同様に、南米ではコパ・アメリカの開催が予定されており、やはり24歳以下の選手でも当然、コパ・アメリカが優先だ。さらに、北中米カリブ海選手権(CONCACAFゴールドカップ)も2021年7月に予定されているからオリンピックで最強メンバーを組めなくなる(アフリカ・ネーションズカップは予定通りに開催できたとすれば2021年1月開催となっているので、オリンピックとは競合しない)。

 もともと、ヨーロッパ諸国ではオリンピックのサッカーはそれほど重視されない。オリンピック年代であってもレベルの高い選手はA代表での活動が優先され、オリンピックに参加しないことも多かった。大会が「23歳以下」ではなく「24歳以下」となったことで、その傾向は増すことだろう。

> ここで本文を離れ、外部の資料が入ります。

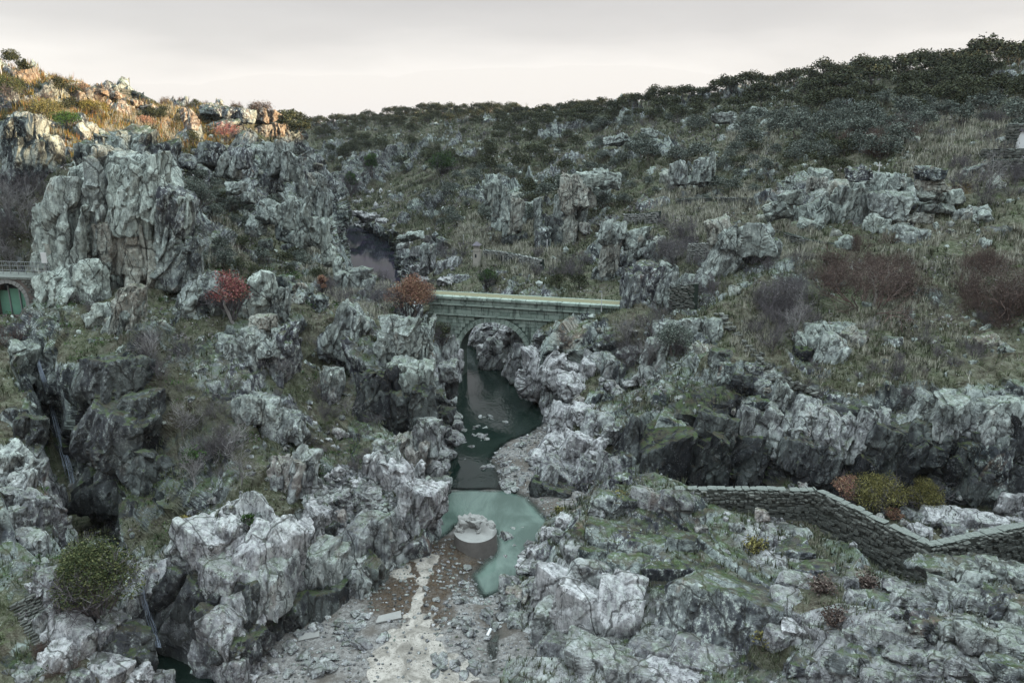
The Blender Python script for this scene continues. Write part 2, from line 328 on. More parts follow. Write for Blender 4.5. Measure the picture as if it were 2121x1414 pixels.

 そうした状況を考えれば、日本協会とヨーロッパ各国の各クラブとの交渉が順調に進んですべての選手を招集できたとすれば、オリンピック開催の1年延期によって日本のメダル獲得の可能性が多少高まったと考えることもできるのだ。

「なでしこ」の金への道程

 さて、同じサッカー競技でも女子は年齢制限のないフル代表が出場する。「なでしこジャパン」は、かつて2011年のワールドカップで優勝して日本中を熱狂させた記憶もあり、一般的には男子以上にメダルが期待されている。

 だが、昨年フランスで開催された女子ワールドカップでは、女子日本代表はラウンド16での敗退に終わってしまった。ワールドカップ以後は親善試合や12月に韓国・釜山で開かれたE-1選手権などで全勝を続けていたものの、2020年3月にアメリカで開かれた「シー・ビリーブスカップ」ではスペイン、イングランド、アメリカ相手に3戦全敗。強豪との差を見せつけられてしまった。

 女子サッカーの人気拡大には代表の活躍が不可欠であり、女子サッカーのプロ化や2023年女子ワールドカップの日本招致を進めている日本サッカー協会としては、ぜひとも東京オリンピックで結果を出したいところだ。

 シー・ビリーブスカップでの顔ぶれを見ると、2021年の東京オリンピック開催時点で30歳を超えるのは攻守の要となる熊谷紗希(リヨン)、中島依美(INAC神戸)、菅澤優衣香(浦和レッズ・レディース)の3人のみ。攻撃の中心である岩渕真奈は28歳。そして、2018年のU-20ワールドカップで優勝したメンバーなど若手も多いのが現在の女子代表だ。